Plastic Pathways? It’s the End of the Road for Asphalt

By: Malena Esposito

Work, school, grocery stores, gym, restaurants, appointments, and home. No matter where you’re going, there’s a road underneath you, helping you get to your destination. Everyone uses roads, whether it’s by car, bus, or even bike. But according to The Evolving Planet, the asphalt these roads are made up of contributes to over 1.6 million tons of carbon dioxide around the world annually. In addition to this massive pollution issue, asphalt roads are also weak, high maintenance, and extremely fleeting. Luckily, a solution exists, and it happens to be something we use every day–plastic.
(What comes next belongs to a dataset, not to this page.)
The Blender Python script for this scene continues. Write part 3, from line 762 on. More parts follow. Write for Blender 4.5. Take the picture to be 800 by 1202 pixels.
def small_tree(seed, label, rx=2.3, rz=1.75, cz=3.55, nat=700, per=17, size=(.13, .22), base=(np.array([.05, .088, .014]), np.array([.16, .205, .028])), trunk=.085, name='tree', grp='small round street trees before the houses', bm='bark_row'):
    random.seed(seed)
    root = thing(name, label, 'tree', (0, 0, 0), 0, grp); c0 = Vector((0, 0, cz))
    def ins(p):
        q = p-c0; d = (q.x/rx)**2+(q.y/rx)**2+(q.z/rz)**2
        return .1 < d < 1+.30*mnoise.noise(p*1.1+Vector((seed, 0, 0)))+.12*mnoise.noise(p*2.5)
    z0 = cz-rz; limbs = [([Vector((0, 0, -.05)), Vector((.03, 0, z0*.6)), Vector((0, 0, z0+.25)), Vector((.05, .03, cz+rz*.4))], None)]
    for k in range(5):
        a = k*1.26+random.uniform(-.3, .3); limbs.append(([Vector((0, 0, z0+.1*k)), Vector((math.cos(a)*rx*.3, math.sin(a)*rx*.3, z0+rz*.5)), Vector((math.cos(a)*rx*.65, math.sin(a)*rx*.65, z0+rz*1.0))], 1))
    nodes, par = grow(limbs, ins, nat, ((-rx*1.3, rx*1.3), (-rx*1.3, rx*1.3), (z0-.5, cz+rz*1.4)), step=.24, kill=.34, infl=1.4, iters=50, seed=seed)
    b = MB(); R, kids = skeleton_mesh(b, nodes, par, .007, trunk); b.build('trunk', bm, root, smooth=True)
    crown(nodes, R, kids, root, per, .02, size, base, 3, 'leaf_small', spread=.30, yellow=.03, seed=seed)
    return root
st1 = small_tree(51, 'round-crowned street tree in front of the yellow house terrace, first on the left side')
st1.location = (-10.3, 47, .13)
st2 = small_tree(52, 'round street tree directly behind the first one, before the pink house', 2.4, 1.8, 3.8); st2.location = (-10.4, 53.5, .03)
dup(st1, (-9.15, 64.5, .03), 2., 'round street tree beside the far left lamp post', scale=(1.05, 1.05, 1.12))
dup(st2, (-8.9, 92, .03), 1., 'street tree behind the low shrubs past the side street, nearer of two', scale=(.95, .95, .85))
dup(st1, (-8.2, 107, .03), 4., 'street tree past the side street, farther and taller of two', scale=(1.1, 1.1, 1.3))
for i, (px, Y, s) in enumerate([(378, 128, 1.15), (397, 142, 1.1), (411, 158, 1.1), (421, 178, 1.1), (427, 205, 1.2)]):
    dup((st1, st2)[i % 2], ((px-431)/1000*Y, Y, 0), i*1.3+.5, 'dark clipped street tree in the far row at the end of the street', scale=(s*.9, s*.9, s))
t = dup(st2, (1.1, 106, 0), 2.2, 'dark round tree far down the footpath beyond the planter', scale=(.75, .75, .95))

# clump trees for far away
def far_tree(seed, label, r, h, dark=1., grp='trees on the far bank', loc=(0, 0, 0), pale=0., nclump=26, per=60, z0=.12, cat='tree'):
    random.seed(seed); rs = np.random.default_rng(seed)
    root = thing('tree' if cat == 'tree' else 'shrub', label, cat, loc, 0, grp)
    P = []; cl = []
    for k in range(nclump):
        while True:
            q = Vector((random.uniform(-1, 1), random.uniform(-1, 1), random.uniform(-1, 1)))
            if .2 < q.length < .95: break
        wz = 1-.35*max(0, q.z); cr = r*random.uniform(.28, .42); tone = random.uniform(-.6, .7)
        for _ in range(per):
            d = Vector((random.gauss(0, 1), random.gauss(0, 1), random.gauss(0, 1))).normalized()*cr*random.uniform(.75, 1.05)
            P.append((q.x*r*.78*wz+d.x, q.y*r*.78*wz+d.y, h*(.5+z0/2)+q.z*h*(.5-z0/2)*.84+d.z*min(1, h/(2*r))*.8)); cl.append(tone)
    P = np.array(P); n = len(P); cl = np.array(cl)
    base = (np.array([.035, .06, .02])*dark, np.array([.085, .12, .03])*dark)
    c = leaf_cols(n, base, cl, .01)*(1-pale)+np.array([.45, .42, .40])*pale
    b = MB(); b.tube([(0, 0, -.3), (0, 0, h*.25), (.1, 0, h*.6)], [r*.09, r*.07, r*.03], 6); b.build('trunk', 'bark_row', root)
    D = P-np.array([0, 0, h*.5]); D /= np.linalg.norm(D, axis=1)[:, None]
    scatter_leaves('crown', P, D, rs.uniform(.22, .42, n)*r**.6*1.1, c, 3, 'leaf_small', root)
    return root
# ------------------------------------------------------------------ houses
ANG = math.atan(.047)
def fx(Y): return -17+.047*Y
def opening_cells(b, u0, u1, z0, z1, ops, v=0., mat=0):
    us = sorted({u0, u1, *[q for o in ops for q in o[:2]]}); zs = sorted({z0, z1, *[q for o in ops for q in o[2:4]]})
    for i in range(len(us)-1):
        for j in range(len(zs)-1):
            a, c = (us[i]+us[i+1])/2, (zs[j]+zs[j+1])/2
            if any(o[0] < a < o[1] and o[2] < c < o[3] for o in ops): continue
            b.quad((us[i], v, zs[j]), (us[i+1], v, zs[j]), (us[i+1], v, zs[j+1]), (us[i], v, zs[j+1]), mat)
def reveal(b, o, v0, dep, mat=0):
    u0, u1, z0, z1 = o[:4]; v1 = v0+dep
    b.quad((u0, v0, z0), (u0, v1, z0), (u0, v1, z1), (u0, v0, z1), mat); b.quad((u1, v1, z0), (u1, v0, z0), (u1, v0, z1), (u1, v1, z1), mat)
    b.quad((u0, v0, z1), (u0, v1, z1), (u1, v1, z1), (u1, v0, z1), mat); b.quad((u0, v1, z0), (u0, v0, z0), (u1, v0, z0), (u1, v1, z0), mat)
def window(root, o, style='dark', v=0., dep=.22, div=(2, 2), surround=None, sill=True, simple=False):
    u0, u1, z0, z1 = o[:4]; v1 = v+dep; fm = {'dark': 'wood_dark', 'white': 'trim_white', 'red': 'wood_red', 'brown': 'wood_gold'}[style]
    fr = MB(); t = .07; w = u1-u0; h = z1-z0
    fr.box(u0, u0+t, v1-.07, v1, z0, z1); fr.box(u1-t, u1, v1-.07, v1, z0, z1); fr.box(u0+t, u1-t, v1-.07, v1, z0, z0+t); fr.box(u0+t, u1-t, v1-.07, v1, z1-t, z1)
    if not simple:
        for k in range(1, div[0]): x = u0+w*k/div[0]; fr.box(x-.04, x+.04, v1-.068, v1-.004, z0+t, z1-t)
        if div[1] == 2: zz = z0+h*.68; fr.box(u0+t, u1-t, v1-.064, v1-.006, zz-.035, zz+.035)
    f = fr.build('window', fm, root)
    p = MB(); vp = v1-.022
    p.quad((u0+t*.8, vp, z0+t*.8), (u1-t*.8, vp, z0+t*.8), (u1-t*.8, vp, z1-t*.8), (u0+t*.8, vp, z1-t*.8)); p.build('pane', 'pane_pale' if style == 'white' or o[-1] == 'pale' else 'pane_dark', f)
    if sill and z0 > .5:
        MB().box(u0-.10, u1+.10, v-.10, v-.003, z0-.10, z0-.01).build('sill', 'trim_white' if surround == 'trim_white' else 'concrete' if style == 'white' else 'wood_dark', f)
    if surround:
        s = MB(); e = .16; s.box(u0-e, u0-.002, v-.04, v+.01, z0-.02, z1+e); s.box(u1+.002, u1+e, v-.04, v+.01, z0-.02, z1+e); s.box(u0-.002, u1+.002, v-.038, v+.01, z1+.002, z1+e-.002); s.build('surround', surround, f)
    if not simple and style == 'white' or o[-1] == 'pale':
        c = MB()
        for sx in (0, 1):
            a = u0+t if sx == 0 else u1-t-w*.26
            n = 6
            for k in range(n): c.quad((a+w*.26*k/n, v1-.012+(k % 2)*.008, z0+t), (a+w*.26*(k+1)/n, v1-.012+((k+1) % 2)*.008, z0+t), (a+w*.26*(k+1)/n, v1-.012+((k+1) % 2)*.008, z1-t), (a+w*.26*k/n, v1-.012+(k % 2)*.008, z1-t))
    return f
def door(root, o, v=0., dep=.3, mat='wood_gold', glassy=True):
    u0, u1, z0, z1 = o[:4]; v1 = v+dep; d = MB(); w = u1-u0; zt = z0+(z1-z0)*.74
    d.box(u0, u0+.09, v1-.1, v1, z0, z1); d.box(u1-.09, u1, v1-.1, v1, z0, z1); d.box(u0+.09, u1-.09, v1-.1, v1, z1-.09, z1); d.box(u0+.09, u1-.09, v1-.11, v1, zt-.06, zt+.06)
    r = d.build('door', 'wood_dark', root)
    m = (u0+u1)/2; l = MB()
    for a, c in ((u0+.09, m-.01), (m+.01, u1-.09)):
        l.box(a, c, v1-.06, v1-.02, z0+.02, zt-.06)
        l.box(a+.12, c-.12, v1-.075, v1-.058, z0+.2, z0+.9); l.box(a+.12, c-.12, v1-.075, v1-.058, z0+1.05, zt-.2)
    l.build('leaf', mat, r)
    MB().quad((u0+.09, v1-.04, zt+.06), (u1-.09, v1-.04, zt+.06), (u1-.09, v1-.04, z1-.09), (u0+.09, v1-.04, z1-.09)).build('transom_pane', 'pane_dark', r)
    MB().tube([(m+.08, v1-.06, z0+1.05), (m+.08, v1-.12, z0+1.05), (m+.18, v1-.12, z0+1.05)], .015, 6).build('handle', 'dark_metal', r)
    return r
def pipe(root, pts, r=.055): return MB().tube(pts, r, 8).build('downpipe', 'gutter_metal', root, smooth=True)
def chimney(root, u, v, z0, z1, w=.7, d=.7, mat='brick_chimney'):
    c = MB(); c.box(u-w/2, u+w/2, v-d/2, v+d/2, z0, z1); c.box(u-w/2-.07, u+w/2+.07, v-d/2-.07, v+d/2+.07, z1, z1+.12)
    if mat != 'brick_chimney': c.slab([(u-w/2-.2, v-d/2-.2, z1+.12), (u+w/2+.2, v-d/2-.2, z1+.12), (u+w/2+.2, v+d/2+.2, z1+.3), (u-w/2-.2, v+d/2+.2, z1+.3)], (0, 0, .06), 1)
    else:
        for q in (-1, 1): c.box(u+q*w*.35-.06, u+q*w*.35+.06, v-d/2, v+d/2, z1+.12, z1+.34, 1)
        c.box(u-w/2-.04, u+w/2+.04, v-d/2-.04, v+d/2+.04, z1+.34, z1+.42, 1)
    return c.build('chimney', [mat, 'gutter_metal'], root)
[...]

After growing weary about the potholes around his house, British engineer Toby McCartney recalled how people in India were melting plastic into the holes and decided to invent his own environmental process to prevent this problem. In this process, bitumen, the oil-based binding agent used to hold roads together, is being replaced with plastic waste otherwise bound for landfills. His company, MacRuber, has concluded that this method is cheaper, 60% stronger, and lasts three times longer.

So far, McCartney has paved his driveway using plastic successfully and is pushing to make his pollution-reducing vision a reality in the UK. India and the Netherlands will also be using plastic in the near future, so when is the United States going to jump onto this environmental bandwagon?